A New Look at the Problem of Antenna Design on Complex Platforms by using Characteristic Modes, Eigenmodes and Characteristic Basis Functions
Biography
Raj Mittra is a Professor in the Department of Electrical Engineering & Computer Science department of the University of Central Florida in Orlando, FL., where he is the Director of the Electromagnetic Communication Laboratory. Prior to joining the University of Central Florida, he worked at Penn State as a Professor in the Electrical and Computer Engineering from 1996 through June, 2015. He was a Professor in the Electrical and Computer Engineering at the University of Illinois in Urbana Champaign from 1957 through 1996, when he moved to the Penn State University. Currently, he also holds the position of Hi-Ci Professor at King Abdulaziz University in Saudi Arabia.
He is a Life Fellow of the IEEE, a Past-President of AP-S, and he has served as the Editor of the Transactions of the Antennas and Propagation Society. He won the Guggenheim Fellowship Award in 1965, the IEEE Centennial Medal in 1984, and the IEEE Millennium medal in 2000. Other honors include the IEEE/AP-S Distinguished Achievement Award in 2002, the Chen-To Tai Education Award in 2004 and the IEEE Electromagnetics Award in 2006, and the IEEE James H. Mulligan Award in 2011.

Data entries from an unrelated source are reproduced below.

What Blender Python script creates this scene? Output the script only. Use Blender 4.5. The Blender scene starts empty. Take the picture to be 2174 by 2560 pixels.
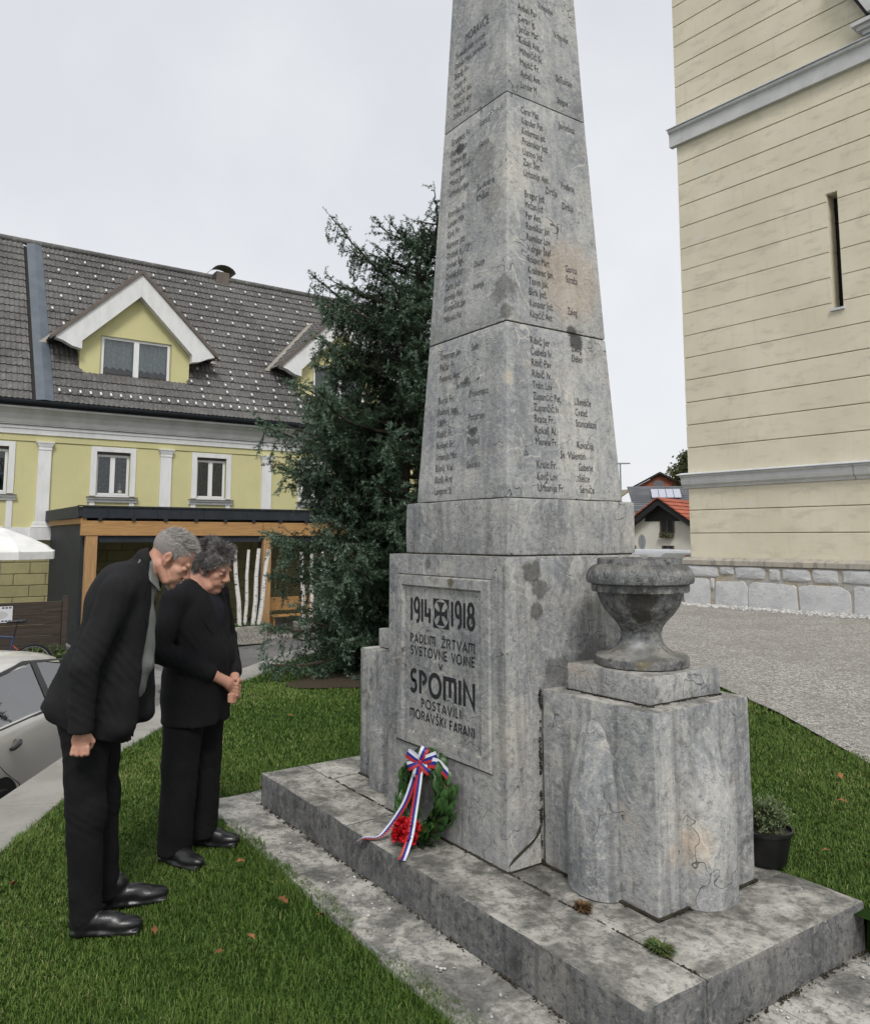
import bpy, bmesh, math, random
import numpy as np
from mathutils import Vector, Matrix, noise as mnoise

# ------------------------------------------------------------------ camera, sky, sun, exposure
scene = bpy.context.scene
COL = scene.collection
PI = math.pi
rnd = random.Random(11)

CAM = Vector((3.3372, -2.8728, 1.66))
YAW, PITCH = 0.9639, 0.1089
cd = bpy.data.cameras.new('camera')
cam = bpy.data.objects.new('camera', cd)
COL.objects.link(cam)
cd.sensor_fit = 'HORIZONTAL'
cd.sensor_width = 36.0
cd.lens = 36.0 * 1976.35 / 2174.0
cd.shift_y = -(1280.0 - 1129.0) / 2174.0
cd.clip_start = 0.05
cd.clip_end = 2000.0
cam.location = CAM
FWD = Vector((-math.sin(YAW) * math.cos(PITCH), math.cos(YAW) * math.cos(PITCH), math.sin(PITCH)))
cam.rotation_euler = FWD.to_track_quat('-Z', 'Y').to_euler()
scene.camera = cam

SUN_EL, SUN_AZ = math.radians(50), math.radians(117)
world = bpy.data.worlds.new('World')
scene.world = world
world.use_nodes = True
wn, wl = world.node_tree.nodes, world.node_tree.links
wn.clear()
w_out = wn.new('ShaderNodeOutputWorld')
w_sky = wn.new('ShaderNodeTexSky')
w_sky.sky_type = 'NISHITA'
w_sky.sun_disc = False
w_sky.sun_elevation = SUN_EL
w_sky.sun_rotation = SUN_AZ
w_sky.dust_density = 3.0
w_bg = wn.new('ShaderNodeBackground')
w_bg.inputs['Strength'].default_value = 0.1
wl.new(w_sky.outputs[0], w_bg.inputs['Color'])
# closed cloud deck: a soft, almost even grey-white with slow changes across the sky
w_tc = wn.new('ShaderNodeTexCoord')
w_nz = wn.new('ShaderNodeTexNoise')
w_nz.inputs['Scale'].default_value = 1.3
w_nz.inputs['Detail'].default_value = 6.0
w_nz.inputs['Roughness'].default_value = 0.52
wl.new(w_tc.outputs['Generated'], w_nz.inputs['Vector'])
w_rp = wn.new('ShaderNodeValToRGB')
w_rp.color_ramp.elements[0].position = 0.38
w_rp.color_ramp.elements[0].color = (0.535, 0.552, 0.582, 1)
w_rp.color_ramp.elements[1].position = 0.62
w_rp.color_ramp.elements[1].color = (0.675, 0.682, 0.692, 1)
wl.new(w_nz.outputs['Fac'], w_rp.inputs['Fac'])
w_bg2 = wn.new('ShaderNodeBackground')
w_bg2.inputs['Strength'].default_value = 1.0
wl.new(w_rp.outputs[0], w_bg2.inputs['Color'])
w_mix = wn.new('ShaderNodeMixShader')
w_mix.inputs[0].default_value = 0.94
wl.new(w_bg.outputs[0], w_mix.inputs[1])
wl.new(w_bg2.outputs[0], w_mix.inputs[2])
wl.new(w_mix.outputs[0], w_out.inputs['Surface'])

sd = bpy.data.lights.new('sun', 'SUN')
sd.energy = 1.5
sd.angle = math.radians(16)
sd.color = (1.0, 0.97, 0.93)
sun = bpy.data.objects.new('sun', sd)
COL.objects.link(sun)
# direction towards the sun: azimuth measured like the sky node (0 = +Y, clockwise seen from above)
sdir = Vector((math.sin(SUN_AZ) * math.cos(SUN_EL), math.cos(SUN_AZ) * math.cos(SUN_EL), math.sin(SUN_EL)))
sun.rotation_euler = (-sdir).to_track_quat('-Z', 'Y').to_euler()

scene.view_settings.view_transform = 'Standard'
scene.view_settings.look = 'None'
scene.view_settings.exposure = 0.5
scene.view_settings.gamma = 1.0
scene.view_settings.use_curve_mapping = False
scene.cycles.max_bounces = 6
scene.cycles.diffuse_bounces = 3
scene.cycles.glossy_bounces = 3
scene.cycles.transparent_max_bounces = 8
scene.cycles.use_denoising = True
scene.cycles.use_adaptive_sampling = True
scene.cycles.adaptive_threshold = 0.04
scene.cycles.caustics_reflective = False
scene.cycles.caustics_refractive = False
# ------------------------------------------------------------------ helpers: objects
def tag(o, label=None, cat=None, group=None, kind=None):
    if label: o['label'] = label
    if cat: o['category'] = cat
    if group: o['group'] = group
    if kind: o['kind'] = kind
    return o

def link(o, parent=None, local=False):
    COL.objects.link(o)
    if parent is not None:
        o.parent = parent
        if not local:      # geometry written in world coordinates
            r = parent
            m = Matrix.Identity(4)
            while r is not None:
                if r.type == 'EMPTY':
                    m = r.matrix_basis.copy()
                    break
                r = r.parent
            if parent.type == 'EMPTY':
                o.matrix_parent_inverse = m.inverted()
    return o

def empty(name, loc=(0, 0, 0), rz=0.0):
    o = bpy.data.objects.new(name, None)
    o.location = loc
    o.rotation_euler = (0, 0, rz)
    o.empty_display_size = 0.2
    COL.objects.link(o)
    return o

class MB:
    """collects faces for one mesh"""
    def __init__(s):
        s.v, s.f, s.m = [], [], []
        s.xf = None
    def add(s, verts, faces, mi=0):
        b = len(s.v)
        if s.xf is not None:
            verts = [s.xf @ Vector(v) for v in verts]
        s.v.extend([tuple(v) for v in verts])
        s.f.extend([tuple(b + i for i in f) for f in faces])
        s.m.extend([mi] * len(faces))
        return s
    def box(s, x0, x1, y0, y1, z0, z1, mi=0):
        return s.add([(x0, y0, z0), (x1, y0, z0), (x1, y1, z0), (x0, y1, z0), (x0, y0, z1), (x1, y0, z1), (x1, y1, z1), (x0, y1, z1)],
                     [(0, 3, 2, 1), (4, 5, 6, 7), (0, 1, 5, 4), (1, 2, 6, 5), (2, 3, 7, 6), (3, 0, 4, 7)], mi)
    def frustum(s, a0, b0, z0, a1, b1, z1, cx=0, cy=0):
        V = [(cx + sx * a, cy + sy * b, z) for (a, b, z) in ((a0, b0, z0), (a1, b1, z1)) for sx, sy in ((-1, -1), (1, -1), (1, 1), (-1, 1))]
        return s.add(V, [(0, 3, 2, 1), (4, 5, 6, 7), (0, 1, 5, 4), (1, 2, 6, 5), (2, 3, 7, 6), (3, 0, 4, 7)])
    def prism(s, poly, d, mi=0):
        """poly: list of 3D points (planar), d: extrusion vector"""
        n = len(poly)
        d = Vector(d)
        P = [Vector(p) for p in poly]
        V = P + [p + d for p in P]
        F = [tuple(range(n - 1, -1, -1)), tuple(range(n, 2 * n))]
        F += [(i, (i + 1) % n, n + (i + 1) % n, n + i) for i in range(n)]
        return s.add(V, F, mi)
    def tube(s, path, rad, n=10, caps=True, mi=0, flat=1.0):
        P = [Vector(p) for p in path]
        if not hasattr(rad, '__len__'): rad = [rad] * len(P)
        V, F = [], []
        up = None
        for i, p in enumerate(P):
            t = (P[min(i + 1, len(P) - 1)] - P[max(i - 1, 0)]).normalized()
            if up is None:
                up = Vector((0, 0, 1)) if abs(t.z) < 0.9 else Vector((1, 0, 0))
            a = t.cross(up)
            if a.length < 1e-5: a = t.cross(Vector((0.3, 0.8, 0.1)))
            a.normalize()
            b = a.cross(t).normalized()
            up = b
            for k in range(n):
                th = 2 * PI * k / n
                V.append(p + a * (math.cos(th) * rad[i]) + b * (math.sin(th) * rad[i] * flat))
        for i in range(len(P) - 1):
            for k in range(n):
                F.append((i * n + k, i * n + (k + 1) % n, (i + 1) * n + (k + 1) % n, (i + 1) * n + k))
        if caps:
            F.append(tuple(range(n - 1, -1, -1)))
            F.append(tuple(range((len(P) - 1) * n, len(P) * n)))
        return s.add(V, F, mi)
    def lathe(s, prof, n=48, c=(0, 0), mi=0):
        V, F = [], []
        for r, z in prof:
            for k in range(n):
                th = 2 * PI * k / n
                V.append((c[0] + r * math.cos(th), c[1] + r * math.sin(th), z))
        for i in range(len(prof) - 1):
            for k in range(n):
                F.append((i * n + k, i * n + (k + 1) % n, (i + 1) * n + (k + 1) % n, (i + 1) * n + k))
        F.append(tuple(range(n - 1, -1, -1)))
        F.append(tuple(range((len(prof) - 1) * n, len(prof) * n)))
        return s.add(V, F, mi)
    def mesh(s, name):
        me = bpy.data.meshes.new(name)
        me.from_pydata(s.v, [], s.f)
        if any(s.m): me.polygons.foreach_set('material_index', s.m)
        me.update()
        return me
    def build(s, name, mats, parent=None, bevel=0, seg=2, smooth=False, local=False, rough=0, sub=0):
        me = s.mesh(name)
        if bevel or smooth or rough or sub:
            bm = bmesh.new(); bm.from_mesh(me)
            if bevel:
                bmesh.ops.bevel(bm, geom=[e for e in bm.edges if len(e.link_faces) == 2 and e.calc_face_angle(0) > 0.35], offset=bevel, segments=seg, profile=0.6, affect='EDGES', clamp_overlap=True)
            if sub:
                L = [e for e in bm.edges if e.calc_length() > sub]
                for _ in range(3):
                    if not L: break
                    bmesh.ops.subdivide_edges(bm, edges=L, cuts=1, use_grid_fill=True)
                    L = [e for e in bm.edges if e.calc_length() > sub]
            if rough:
                for v in bm.verts:
                    q = v.co * 6
                    v.co += mnoise.noise_vector(q) * rough + mnoise.noise_vector(v.co * 27) * rough * 0.4
            if smooth:
                for f in bm.faces: f.smooth = True
            bm.to_mesh(me); bm.free()
            if smooth:
                try: me.set_sharp_from_angle(angle=math.radians(38))
                except Exception: pass
        o = bpy.data.objects.new(name, me)
        for m in (mats if isinstance(mats, (list, tuple)) else [mats]):
            me.materials.append(m)
        return link(o, parent, local)

def np_mesh(name, V, F, mat, parent=None, smooth=False, local=False):
    """V (n,3) array, F (m,3|4) int array"""
    me = bpy.data.meshes.new(name)
    V = np.ascontiguousarray(V, dtype=np.float32); F = np.ascontiguousarray(F, dtype=np.int32)
    k = F.shape[1]
    me.vertices.add(len(V)); me.vertices.foreach_set('co', V.ravel())
    me.loops.add(F.size); me.loops.foreach_set('vertex_index', F.ravel())
    me.polygons.add(len(F))
    me.polygons.foreach_set('loop_start', np.arange(len(F), dtype=np.int32) * k)
    me.polygons.foreach_set('loop_total', np.full(len(F), k, dtype=np.int32))
    if smooth: me.polygons.foreach_set('use_smooth', np.ones(len(F), dtype=bool))
    me.update(calc_edges=True)
    me.validate()
    if mat is not None:
        for m in (mat if isinstance(mat, (list, tuple)) else [mat]): me.materials.append(m)
    o = bpy.data.objects.new(name, me)
    return link(o, parent, local)

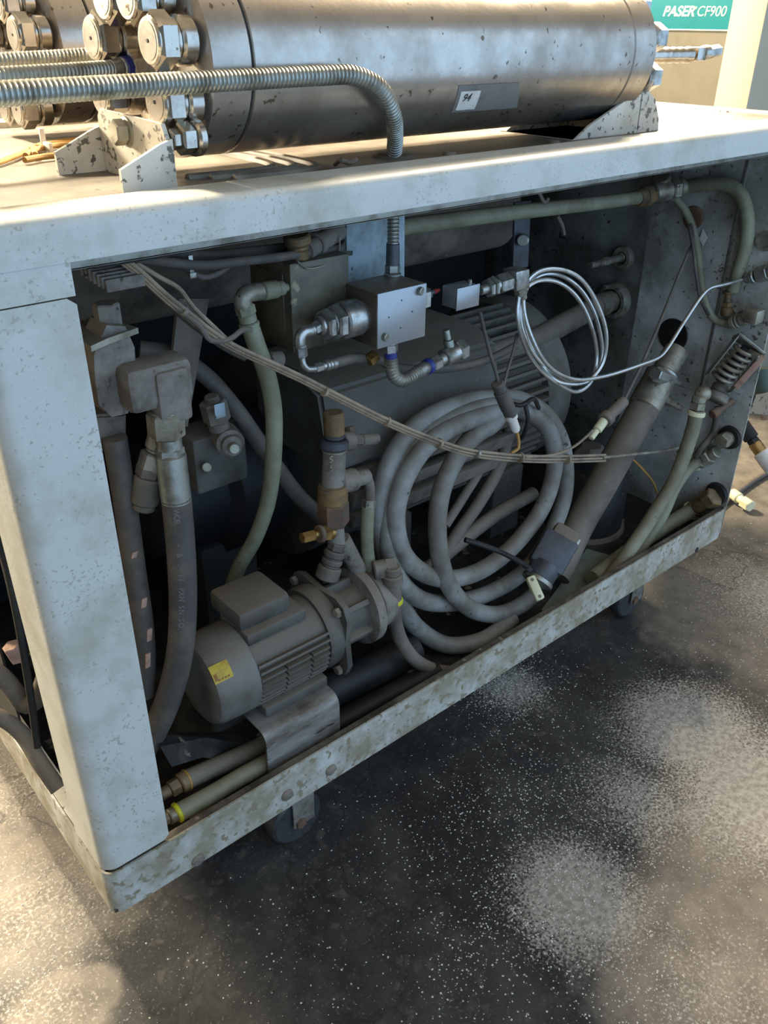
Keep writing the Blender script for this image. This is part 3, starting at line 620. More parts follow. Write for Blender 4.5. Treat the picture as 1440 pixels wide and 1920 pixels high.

Recently he founded the e-Journal FERMAT (www.e-fermat.org) and has been serving as the co-editor-in-chief of the same. Dr. Mittra is a Principal Scientist and President of RM Associates, a consulting company founded in 1980, which provides services to industrial and governmental organizations, both in the U.S. and abroad.
Abstract
The course will begin with a brief review of the theory upon which the Characteristic Mode analysis (CMA) is based. It would provide a historical perspective on the CMs that were introduced back in the ‘70s by Harrington and Garbacz, when the computing power was rather limited, which prompted them to utilize an eigenvalue equation for defining the Characteristic Modes whose eigenvectors and eigenvalues are both real, enabling them to generate the CMs with a limited computing power, less than what would be needed if they were to deal with the eigenvalue equation corresponding to the MoM matrix whose eigenvalues and eigenvectors are necessarily complex. A few years later Baum introduced the Singularity Expansion Method (SEM) for solving EM scattering (as opposed to antenna analysis and design) problems that was based on the Eigenmode equation corresponding to the MoM matrix, whose eigenvalues and eigenvectors are all complex, as they theoretically should be for open region problems. The SEM was used by Baum as well as by many others to solve a whole host of scattering problems in a numerically efficient way. The Eigenmode approach, upon which the SEM is based, was recently investigated by Oueslati for the problem of an antenna located above a rectangular ground plane. She showed that the current induced on the plane is accurately represented by far fewer eigenmodes than CMs.
Turning next to complex platforms, recent studies have pointed out the difficulties in using the CMAs when materials other than PEC, e.g., lossy or lossless dielectrics, or artificial dielectrics (aka metamaterials) are involved. We note that the Eigenmode analysis does not suffer from this difficulty and can be used for any arbitrary type of material.
The course will next go on to discuss why the modal analysis, whether eigenmode or CMA, is not best suited for the problem of designing and placing antennas on complex platforms such that they meet the design specifications for multiband frequency coverage, return loss and efficiency, all of which are tied to the excitation issue that are absent from the CM or Eigenmode analyses. There is no clue that tells us how to handle the situation when the number of significant modes is much fewer than the number of bands we wish to cover. For large platforms, the situation is totally different, since typically the number of significant modes is very large. In any case, it is difficult to decide, in this situation, how many CMs are to be retained, how to downselect them, and above all how to excite them to satisfy the desired specifications. Furthermore, for large problems, e.g., mobile phone platforms at millimetre waves, ships, drones, other aircrafts, etc., computing and tracking the modes is often prohibitive and impractical, since the associated MoM matrix size is very large.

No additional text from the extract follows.